There are times in all of our lives when we need to trust and put that next foot forward, not knowing where it will lead. And these are moments when knowing what the Holy Spirit does and who the Holy Spirit is can carry, guide and support us. This Spirit is God's personal presence, the breath that fills our lungs and the wind at our backs - God infused vitality and energy. And yet, always invisible to our eyes.
Paul speaks to this mystery in the passage from Romans we hear this morning: For who hopes for what is seen? But if we hope for what we do not see, we wait for it with patience. Likewise, the Spirit helps us in our weakness; for we do not know how to pray as we ought, but that very Spirit intercedes with sighs too deep for words. Romans 8:22-26
As loud as is the big, bang, boom of Pentecost, the Holy Spirit is equally quiet and hidden. This event has been described as a time of being both uprooted and deeply grounded. It both sends us out into the world and anchors us on a firm foundation.
There is a story about a tanker that was beached on a shore. All day efforts had been made to return the huge vessel to the ocean, but with no success. (You may remember a similar story of a massive container ship that got wedged in the Suez Canal this past March for a week that disrupted trade around the world.) The ship's captain in this story finally told all the crews and companies to stop; he went to his cabin and waited. When the tide came in that night the waters lifted the thousand-ton tanker off the beach and carried it back into the deep.

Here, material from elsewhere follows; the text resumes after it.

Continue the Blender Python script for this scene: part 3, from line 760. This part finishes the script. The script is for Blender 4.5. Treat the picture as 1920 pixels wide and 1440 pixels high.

This Advocate and Helper that Jesus sends can help us wait out those dry periods when we too feel as if we have washed upon the shore and are stuck in the sand. Getting unstuck is spiritually as hard as climbing mountains - just moving a few feet forward can be a great effort.
I came across an explanation for an adage I'd always heard. It's called the first law of holes. The adage goes: "if you find yourself in a hole, stop digging". Crisis managers and spiritual advisors know this to be true. When you keep digging the hole gets deeper and thus harder to get out of, which becomes a metaphor: stop, think, rest, pray, breathe, wait, look up and around.
My hope in this day that you will take a moment to remember the key to all forms of meditation - religious and non-religious. It is breath. Our breath. God's breath. The breath that grounds us is also the wind that uproots to go out into this broken and glorious world.
This prayer comes from our psalm today, 104:30: Come, Holy Spirit, fill the hearts of your faithful and kindle in them the fire of your love Send forth your Spirit, and they shall be created and you will renew the face of the earth.